Why did she always have to see herself as spare tire? Am I not giving her sufficient attention? What does she mean as spare tire? Would spare tire always be on my mind? Would I do as much as i did for a spare tire? Always feel lost when she called herself that. Call her in the morning so that can accompany her to her facial appointment. She dun want to talk. Was it because of my mere mention of facebook site being blocked by government that affect her? She hung up on me. breaks my heart again.

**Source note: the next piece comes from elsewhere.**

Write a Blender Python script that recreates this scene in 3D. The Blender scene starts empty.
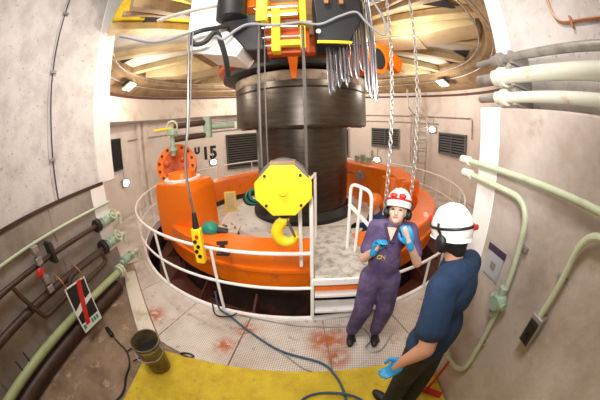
import bpy, bmesh, math, random
from mathutils import Vector, Matrix
random.seed(7)
sc = bpy.context.scene
COL = sc.collection
V = Vector
PI = math.pi
rad = math.radians

# ------------------------------------------------------------------ camera: 15 mm full-frame fisheye
CAM_H = 2.2
PITCH, ROLL, YAW = rad(16.477), rad(-1.626), rad(-1.908)
FPX = 251.17                                   # focal length in pixels of the 600 x 400 frame
def cam_dir(cx, cy, cz):
    X = cx; Y = cz*math.cos(PITCH) + cy*math.sin(PITCH); Z = -cz*math.sin(PITCH) + cy*math.cos(PITCH)
    return V((math.cos(YAW)*X + math.sin(YAW)*Y, -math.sin(YAW)*X + math.cos(YAW)*Y, Z))
_c, _s = math.cos(ROLL), math.sin(ROLL)
c_right, c_up, c_fwd = cam_dir(_c, _s, 0), cam_dir(-_s, _c, 0), cam_dir(0, 0, 1)
cam = bpy.data.cameras.new('camera')
cam_o = bpy.data.objects.new('camera', cam); COL.objects.link(cam_o)
m = Matrix.Identity(4)
for i in range(3):
    m[i][0], m[i][1], m[i][2] = c_right[i], c_up[i], -c_fwd[i]
m[0][3], m[1][3], m[2][3] = 0, 0, CAM_H
cam_o.matrix_world = m
cam.type = 'PANO'
cam.panorama_type = 'FISHEYE_EQUISOLID'
cam.sensor_fit = 'HORIZONTAL'; cam.sensor_width = 36; cam.sensor_height = 24
cam.fisheye_lens = 36*FPX/600; cam.fisheye_fov = rad(220)
cam.lens = 15; cam.clip_start = 0.02; cam.clip_end = 200
sc.camera = cam_o

def ray(px, py):
    x, y = px-300, -(py-200)
    x, y = _c*x - _s*y, _s*x + _c*y
    r = math.hypot(x, y) + 1e-9; th = 2*math.asin(r/2/FPX)
    return cam_dir(math.sin(th)*x/r, math.sin(th)*y/r, math.cos(th))
def P(px, py, D):                              # point at horizontal distance D from the lens
    d = ray(px, py); return V((0, 0, CAM_H)) + d*(D/math.hypot(d.x, d.y))

# ------------------------------------------------------------------ world, light, exposure
w = bpy.data.worlds.new('world'); sc.world = w; w.use_nodes = True
w.node_tree.nodes['Background'].inputs[0].default_value = (1, .95, .9, 1)
w.node_tree.nodes['Background'].inputs[1].default_value = 0.1
vs = sc.view_settings
vs.view_transform = 'Standard'; vs.look = 'None'; vs.gamma = 1; vs.use_curve_mapping = False
vs.exposure = -0.1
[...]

I was always taught to compare apple to apple. Not apple to orange. Why would i replace a tire with a lover? I do not understand. I spent most of my time on her, always thinking about her and stuffs. Most of my allowance that's not being spent on food or study, are being spent on her gifts. I know when i am busy, I could not think of other things, but isn't it normal for a human being to be able to do 1 thing at a time? Does a spare tire really gets this much of attention? I drive, and I dun spend as much time or effort with the car's spare tire. I only know that it's in the back of the car. For all I know, it could be punctured, damaged, rusty. But i don't care. =(
I know that you aren't a spare tire. Becos spare tires, will not reject me whenever i need them. How many times have i been rejected for something? I have been denied the rights to talk to her. The rights to wake her up in the morning. I just wanted to accompany her to her facial treatment, but in the end, She just dun want to talk to me. Sad..... It hurts when one's effort is being spent and not being treasured by another person. I could have continued reading for my midterm.
If she call herself spare tire, then i don't know what I am le. Cos I am always the one who need her. She doesn't seem to need me at all. I feel like she only call me becos it's a routine to her. She asked me to online, cos i told her i haven't seen her online. If she need me, she'd look for me when she need me. Does she ever feel like seeing my face, hearing my voice? Cos I do all the time. Does she really need me? I do not know. I hope she does. Now i feel worse than a spare tire.
The only thing that can makes me feel better is the thought that she's willing to come to Thailand to look for me. Still makes me feel needed. Haiz.